虚馬ダイアリー

「窓の外」のブログ

大きすぎる悲劇はセンチメンタルを押し流す。


 ひさしぶりにだらだらとした文章が書きたくなった。


 普段からぼんやりするのが好きである。ぼんやりしていたい。ぼんやりして生きていたい。


 色んなことを感じ、その感じたことから抽出したなにかをこねくりまわしながら、なにかをしていたい。というのがボクの本来の領分である。無音。そのなかですこしずつそぎ落としていく中から見えてくるなにかをつかむ。その瞬間が好きである。


 しかし。まあー、その私のぼんやりしたい人生を吹き飛ばすようなことがあまりにも多く起こりすぎていろここ1ヶ月ちょっと。もう、どうしたらいいのかわからないまま、壊れていく世界と、やらなきゃいけないことと、洪水のように流れてくる情報と、確実に失われていく体力と。もうぐるぐるぐるぐるぐるぐる。時は確実に流れてしまっていて、しかも、僕らの身近な世界がさまざまなことに浸食されていく。

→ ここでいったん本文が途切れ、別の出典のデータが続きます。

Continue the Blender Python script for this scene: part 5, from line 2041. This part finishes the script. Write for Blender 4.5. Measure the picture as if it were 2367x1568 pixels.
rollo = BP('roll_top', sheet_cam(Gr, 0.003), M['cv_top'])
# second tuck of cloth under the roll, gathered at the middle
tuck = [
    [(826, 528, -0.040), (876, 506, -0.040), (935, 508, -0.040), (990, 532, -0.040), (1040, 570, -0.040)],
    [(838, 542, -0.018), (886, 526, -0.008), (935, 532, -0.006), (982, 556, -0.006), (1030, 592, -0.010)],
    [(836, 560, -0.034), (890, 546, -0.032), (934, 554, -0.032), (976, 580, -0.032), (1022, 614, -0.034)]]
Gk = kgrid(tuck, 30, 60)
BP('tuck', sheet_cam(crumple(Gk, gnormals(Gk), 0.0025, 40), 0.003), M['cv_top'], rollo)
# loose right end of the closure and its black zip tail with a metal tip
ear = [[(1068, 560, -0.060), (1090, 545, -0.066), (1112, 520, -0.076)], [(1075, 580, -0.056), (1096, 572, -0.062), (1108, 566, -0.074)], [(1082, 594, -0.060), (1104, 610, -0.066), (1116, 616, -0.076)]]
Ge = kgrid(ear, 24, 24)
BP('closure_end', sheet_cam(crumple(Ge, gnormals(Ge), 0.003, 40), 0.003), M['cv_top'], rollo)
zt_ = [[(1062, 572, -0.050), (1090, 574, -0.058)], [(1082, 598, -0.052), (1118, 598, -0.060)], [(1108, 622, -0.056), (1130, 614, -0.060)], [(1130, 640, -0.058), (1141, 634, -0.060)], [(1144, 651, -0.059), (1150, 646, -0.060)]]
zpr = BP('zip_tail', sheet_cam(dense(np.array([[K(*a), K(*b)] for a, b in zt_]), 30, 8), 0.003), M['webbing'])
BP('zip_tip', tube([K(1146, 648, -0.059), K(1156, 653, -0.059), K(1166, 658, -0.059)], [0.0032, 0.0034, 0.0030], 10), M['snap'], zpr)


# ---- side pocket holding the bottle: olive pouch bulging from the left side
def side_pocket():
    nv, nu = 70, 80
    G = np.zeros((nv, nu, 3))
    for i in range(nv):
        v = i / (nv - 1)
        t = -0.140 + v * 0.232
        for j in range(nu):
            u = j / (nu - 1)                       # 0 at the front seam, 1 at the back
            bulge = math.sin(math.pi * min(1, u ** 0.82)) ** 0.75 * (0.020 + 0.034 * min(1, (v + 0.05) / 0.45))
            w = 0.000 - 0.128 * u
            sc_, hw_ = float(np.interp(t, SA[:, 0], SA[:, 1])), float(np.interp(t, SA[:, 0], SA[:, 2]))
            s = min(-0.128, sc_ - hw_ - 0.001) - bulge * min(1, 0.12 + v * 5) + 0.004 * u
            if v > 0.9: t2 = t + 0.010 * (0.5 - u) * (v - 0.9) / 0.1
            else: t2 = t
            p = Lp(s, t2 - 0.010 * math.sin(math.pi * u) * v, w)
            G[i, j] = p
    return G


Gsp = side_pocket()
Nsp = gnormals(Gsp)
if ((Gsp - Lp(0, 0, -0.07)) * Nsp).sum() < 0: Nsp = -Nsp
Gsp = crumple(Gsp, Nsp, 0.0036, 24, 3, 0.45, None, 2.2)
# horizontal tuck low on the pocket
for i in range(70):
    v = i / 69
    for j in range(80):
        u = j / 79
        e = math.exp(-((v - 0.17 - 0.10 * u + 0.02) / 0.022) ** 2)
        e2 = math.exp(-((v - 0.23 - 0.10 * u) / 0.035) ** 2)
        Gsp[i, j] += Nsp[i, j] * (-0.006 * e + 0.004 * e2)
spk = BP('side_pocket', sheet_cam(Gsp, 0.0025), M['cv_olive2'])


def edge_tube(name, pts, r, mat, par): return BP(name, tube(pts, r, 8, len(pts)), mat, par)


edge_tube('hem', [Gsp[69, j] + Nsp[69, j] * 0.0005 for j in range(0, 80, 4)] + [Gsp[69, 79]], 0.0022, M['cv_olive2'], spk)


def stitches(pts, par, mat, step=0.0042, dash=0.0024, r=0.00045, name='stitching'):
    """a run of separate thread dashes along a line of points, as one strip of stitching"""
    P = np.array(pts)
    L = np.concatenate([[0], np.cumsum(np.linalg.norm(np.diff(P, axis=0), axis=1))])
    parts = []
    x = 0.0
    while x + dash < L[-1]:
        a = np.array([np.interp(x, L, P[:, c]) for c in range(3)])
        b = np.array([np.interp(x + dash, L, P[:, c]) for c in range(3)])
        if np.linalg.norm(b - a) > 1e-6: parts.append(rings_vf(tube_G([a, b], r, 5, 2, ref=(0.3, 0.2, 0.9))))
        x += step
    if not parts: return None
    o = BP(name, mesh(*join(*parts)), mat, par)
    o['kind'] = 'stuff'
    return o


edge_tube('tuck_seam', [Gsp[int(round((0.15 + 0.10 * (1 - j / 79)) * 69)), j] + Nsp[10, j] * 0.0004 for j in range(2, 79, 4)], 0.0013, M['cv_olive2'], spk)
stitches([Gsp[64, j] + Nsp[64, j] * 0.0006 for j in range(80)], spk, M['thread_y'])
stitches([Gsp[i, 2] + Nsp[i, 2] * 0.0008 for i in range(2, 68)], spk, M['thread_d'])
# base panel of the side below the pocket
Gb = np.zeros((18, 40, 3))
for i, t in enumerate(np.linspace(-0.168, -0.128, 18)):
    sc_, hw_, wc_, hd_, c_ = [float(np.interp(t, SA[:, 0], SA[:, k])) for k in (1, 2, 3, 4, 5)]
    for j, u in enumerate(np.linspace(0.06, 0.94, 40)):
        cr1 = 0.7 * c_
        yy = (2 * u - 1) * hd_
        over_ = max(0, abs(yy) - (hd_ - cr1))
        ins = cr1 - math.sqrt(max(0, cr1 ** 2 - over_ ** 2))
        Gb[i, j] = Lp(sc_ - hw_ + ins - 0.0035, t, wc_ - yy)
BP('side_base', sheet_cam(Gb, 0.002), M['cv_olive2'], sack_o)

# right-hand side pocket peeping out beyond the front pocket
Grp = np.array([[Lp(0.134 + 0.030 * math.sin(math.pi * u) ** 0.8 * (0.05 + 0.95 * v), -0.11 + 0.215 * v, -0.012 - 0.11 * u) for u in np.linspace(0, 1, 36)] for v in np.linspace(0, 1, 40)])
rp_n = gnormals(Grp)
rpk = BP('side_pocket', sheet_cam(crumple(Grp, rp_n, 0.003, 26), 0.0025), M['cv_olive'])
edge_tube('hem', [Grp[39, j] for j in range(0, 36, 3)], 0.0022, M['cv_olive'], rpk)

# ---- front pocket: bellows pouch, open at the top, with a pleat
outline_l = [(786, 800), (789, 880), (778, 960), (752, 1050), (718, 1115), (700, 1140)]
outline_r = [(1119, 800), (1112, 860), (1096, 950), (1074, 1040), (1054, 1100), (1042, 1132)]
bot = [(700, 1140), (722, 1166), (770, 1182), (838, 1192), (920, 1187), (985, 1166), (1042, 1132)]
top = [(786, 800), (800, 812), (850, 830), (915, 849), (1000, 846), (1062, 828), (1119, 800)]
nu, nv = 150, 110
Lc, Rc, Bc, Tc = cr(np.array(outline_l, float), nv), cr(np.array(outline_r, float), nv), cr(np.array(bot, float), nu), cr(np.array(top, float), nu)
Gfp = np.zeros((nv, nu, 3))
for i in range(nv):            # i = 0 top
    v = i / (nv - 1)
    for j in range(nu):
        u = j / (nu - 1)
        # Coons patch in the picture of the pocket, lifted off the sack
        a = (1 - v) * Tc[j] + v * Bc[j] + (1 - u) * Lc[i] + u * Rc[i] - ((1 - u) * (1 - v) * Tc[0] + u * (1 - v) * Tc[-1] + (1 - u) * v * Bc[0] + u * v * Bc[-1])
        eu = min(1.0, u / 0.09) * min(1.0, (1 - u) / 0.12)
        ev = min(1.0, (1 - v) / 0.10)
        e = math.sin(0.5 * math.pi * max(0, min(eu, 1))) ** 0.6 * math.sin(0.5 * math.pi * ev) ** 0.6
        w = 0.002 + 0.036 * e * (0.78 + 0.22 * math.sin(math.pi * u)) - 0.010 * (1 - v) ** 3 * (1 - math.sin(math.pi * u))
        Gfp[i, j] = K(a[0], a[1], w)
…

 センチメンタルになることすら許さない世界というものに、直面しながら生きている息苦しさをずっと抱えていると心がゆがみそうで、いやだ。ほんとにね、
 目を閉じ、耳をふさいでも、いやなことはテレビで、ネットで、いやんなるほど流れてくる。もう、この世はどうなっていくのだろう。と思いながら。


 ・・・なんかね、ここ最近、モノを書く根本みたいなものが少しずつ消え失せていたというか、書きたい!という衝動が消えることを恐れている。無音でいることすら許されない世界に生きていると、こころのストックが消え失せていくようで、とてもつらい。

 たったひとつの「地球の震動」で、僕らの世界は危険に陥る、危うい均衡にあることを僕らは知って、いや、知ってしたけれど、目をふさいできたものが露わになって、いまさらながら戦慄し、常に外界と接続し続けなければいけない意識の中で、混乱しつづけている。


 そんな状況の中、ずっと緊張し続けている意識のなかで、ふいに「ぼんやりしたい」と思ったのは、伊集院光が、今週のラジオで「坂上二郎」の曲をかけて、さらに、今度の久米宏のラジオで萩本欽一さんがゲストに来て、坂上二郎について語る、ということを知ったからである。


 坂上さんの訃報は震災が起こる、その前日だった。震災前の世界なら、多分、坂上さんの魂が失われたことに祈り、彼が遺してくれたもののに思いを馳せていたはずである。しかし、この1ヶ月は、坂上さんに思いを馳せるどころか、坂上さんの死が、とても遠いもののように感じてしまっていることに、気付いたからである。
 その瞬間、なんか、とても哀しくなってしまった。


 人の死にすらセンチメンタルになれなくなる世界。現実の死が短期間に一気にもたらされる悲劇の中で、ぼくらは心に高い壁をつくってしまっていた。死に思いをはせるには、あまりにも悲劇が多すぎて、心を閉じないと前に進めなくなっている。
 震災前。震災後。たった1日で「死」の意味まで変わってしまう。「死」をただただ現実としてしか、受け止められず、思いを殺しながら見ないと、耐えられない世界で僕らは生きているのだな、と改めて思う。


 僕らは、震災前になくしてしまったものを取り戻さなくてはいけない。それは物質的な復興よりも、いや、それもそうだけど、心がセンチメンタルになることを許してくれる世界を取り戻すことではないかと思う。その時が、僕らが悲劇の中でなくしたものを再び取り戻した日だろう。そう思うのである。